Revisiting the black shale depositional enigma: Transport processes and contrasting sediment sources in a heterolithic basin fill – Bowland Basin, England

Factors that control the accumulation of organic-rich shales are keenly debated and include basin redox variations, sediment provenance and diverse depositional processes. The relative importance of hemipelagic settling versus sediment gravity flows has been especially contentious in recent years. This study examines the Bowland Shale, a thick succession of organic-rich mudrock with subsidiary facies, from the late Mississippian Bowland Basin of northern England that records a broad range of depositional processes. Interbedded amongst the mudrocks are several elongate, calciturbidite fans ca 10 km in length, sourced from a small carbonate platform to the south-east of the basin, whilst a turbidite body of siliciclastic sand entered the basin from the east. An intrabasinal high in the north-west of the basin deflected the progradation of the turbidite sandstones and was likely also responsible for the reflection of the carbonate-carrying sediment gravity flows generating combined flow structures in the calciturbidite fans.

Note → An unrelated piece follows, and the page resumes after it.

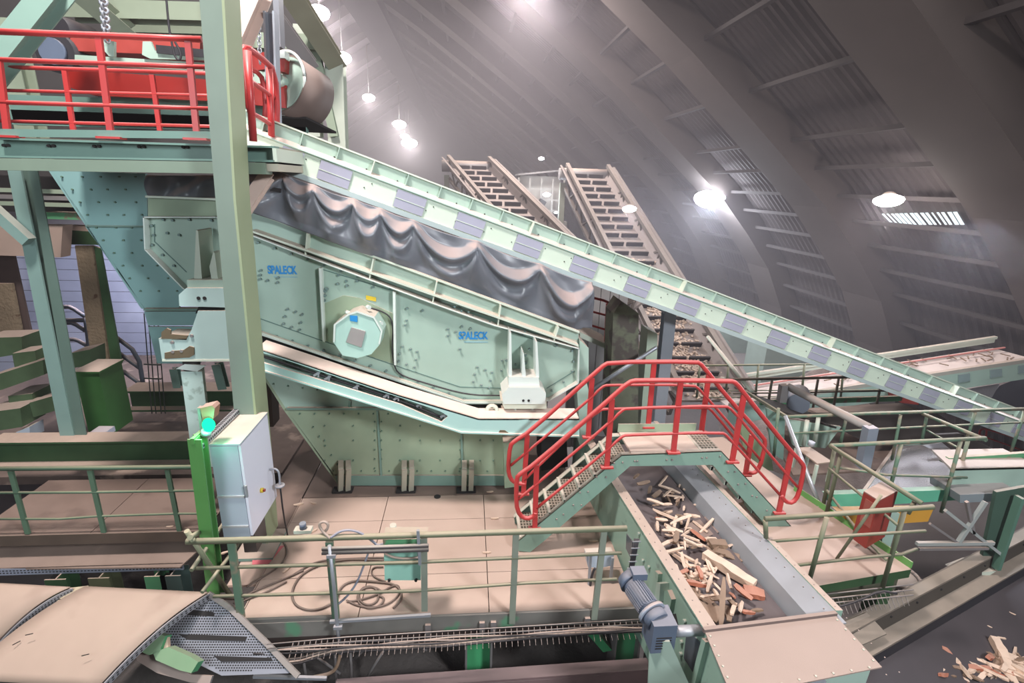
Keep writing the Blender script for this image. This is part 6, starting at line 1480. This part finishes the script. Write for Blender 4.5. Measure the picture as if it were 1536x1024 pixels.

Abundant, fine calcareous detritus was also sourced from the south-east, forming an apron of calcareous mudstone delivered by low-strength debris flows. Interbedded amongst these diverse facies types, the Bowland Shale primarily consists of hemipelagic, organic-rich shale with a fabric consisting of compacted clay lenses (0.05–0.4 mm in width), hemipelagic components (including larval shells of bivalves, goniatites and syngenetic framboids) and organic filaments (marine snow). The lenses are interpreted to be faecal pellets formed above the redoxcline before settling to the seabed. An alternative idea, that has gained much traction in mudrock studies, is that the clay lenses are transported intraclasts and that black shales are substantially the product of deposition from traction currents sourced from adjacent basin margins. This idea is problematic because it fails to address why basinal shales have a euxinic geochemical signature rather than recording the well-oxygenated conditions of the purported source area.